This is about the only area of surfboard design in which I feel I have some credibility, if only by personal experience.
I think rocker is abused, even to this day.
Most people will agree that the nineties saw too much rocker in the shortboards (and even the longboards), but nobody is really making that big of an improvement on that mistake. They are just taking out that once-popular nose flip.
I am of the opinion that less rocker can be beneficial in steep waves, as well as mushy surf. Why? Because you get in earlier. I have an 8,2 that Jim Phillips shaped for me that was made from and 8,3E blank. I had them take off two inches of nose rocker, from center, leaving the nose rocker at 3.5 inches. That’s pretty low, and I had doubts. My doubts were confirmed by a couple other shapers I asked who said, “ooh, too much taken off.” In fact, that blank had never had that much rocker taken off (according to Clark’s sheets) and so I figured I blew it.
Phillips shaped it into the best board I ever owned. I don’t ride it often, and it isn’t my favorite board to ride (because I prefer shortboarding most of the time), but it is definitely my best board as far as shape is concerned. It gets in so early it’s disgusting. It is only 8,2, remember, and not especially wide or thick, but it keeps up with the ten foot tankers at San Onofre. And the real kicker is that it keeps AHEAD of the shortboards at Blacks. The board gets into hollow waves so early. Everyone I meet asks about it, and I try to get as many people to ride it as possible. It is incredibly fast.

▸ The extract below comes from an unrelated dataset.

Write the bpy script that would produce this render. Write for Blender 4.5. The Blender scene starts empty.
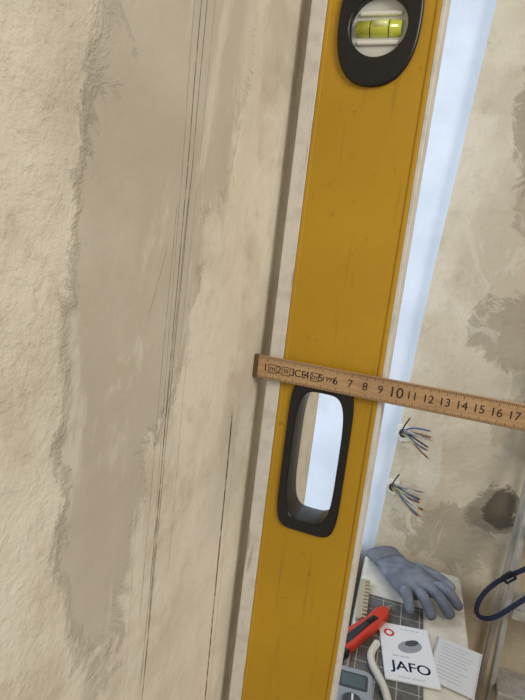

The funny thing is, that nobody trusts me when I tell them how little rocker is needed. They want to copy the board, and I tell them to get an 8,3E and take two inches off the nose rocker from center, but they never do. They just can’t bring themselves to do it (usually because their shaper talked them out of it), and so they don’t get the same board. Of course, it helps to go to the right shaper.
My favorite shortboard has very little rocker throughout, and to make up for it, the board has a very curvy outline. It turns just as easily as those skinny things with the flipped noses, but carries through the flat spots.
My favorite shortboard, although I am going to get heat for admitting this, is a Rusty Pirannah (6,10). Because of the design, it is as fast and loose as boards six inches shorter. I have never surfed as well on a shortboard in my life as that board. I bought it on a whim (first off the rack board in twenty years) and don’t regret it.
I don’t always agree with Rusty’s thinking about the business end of things, but shaping? Got to give the guy his due. He rips.
Rocker? We can all do with less. Because less is more.